Wie abgehaertet wir mittlerweile sind stellen wir fest als wir am Abend des sechsten Tages auf einen Alligator zusteuern der an einem huebschen Strand in der Sonne liegt. Zunaechst dachte ich wir wollten uns das Tier nur aus der Naehe ansehen, aber nein, wir errichten genau an dieser Stelle unser Nachtlager. Der Alligator hat sich natuerlich durch uns aufgeschreckt davon gemacht, aber das haelt uns nicht davon ab spaeter noch an genau dieser Stelle ein Bad zu nehmen. Auch die vielen Tierspuren die wir immer an den Straenden vorfinden (laut Eddie von Tapiren, Wasserschweinen und groesseren Voegeln) haben uns nur die ersten Male verunsichert. Leider bekommen wir ausser den Muecken kaum eines der Tiere zu Gesicht.

Entlang des Rio Beni gibt es bis auf einige wenige, kleine Kommunidades kaum menschliches Leben anzutreffen. Wenn wir an einem solchen Mini-Dorf vorbeikommen nutzen wir meist die Chance um unsere Vorraete an frischen Fruechten wieder aufzufuellen. Die Bewohner sind immer sehr freundlich und neugierig und wir sind willkommen uns an den vollbehangenen Fruchtbaeumen zu bedienen. Das bedeutet, jeder traegt soviele Grapefruits, Orangen und Kokosnuesse wie er tragen und unterwegs verspeisen kann.
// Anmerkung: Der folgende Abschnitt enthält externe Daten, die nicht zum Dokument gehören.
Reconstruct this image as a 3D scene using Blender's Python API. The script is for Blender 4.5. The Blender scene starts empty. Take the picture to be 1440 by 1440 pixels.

Am letzten Tag der Reise haben wir tatsaechlich kaum noch Proviant (zum Fruehstueck gibt es gekochte Kartoffeln) und auch das Benzin ist so knapp, dass bis zum Schluss nicht feststeht ob wir es bis in den Hafen von Riberalta schaffen werden. Wie immer geht aber alles gut und wir freuen uns tierisch ueber eine richtige Dusche und ein weiches Bett im Hostal.

Sowohl in der Dschungelstadt Riberalta, wie auch in Guayaramerin, unserem naechsten Stop, sind wir weit und breit die einzigen Touristen. Das hat leider auch zur Folge das es keine Gringo-Restaurants gibt und wir vorerst weiter auf guten Kaffee und Pizza verzichten muessen. Dafuer machen wir einen Abstecher nach Brasilien, denn das liegt nur eine 5 min Bootstour ueber den Fluss entfernt. Hier ist zwar alles deutlich teuerer, aber wir goennen uns ein typisch brasilianischen Buffet-Essen wo man seine Mahlzeit (sehr fleischlastig) traditionell pro Kilo bezahlt.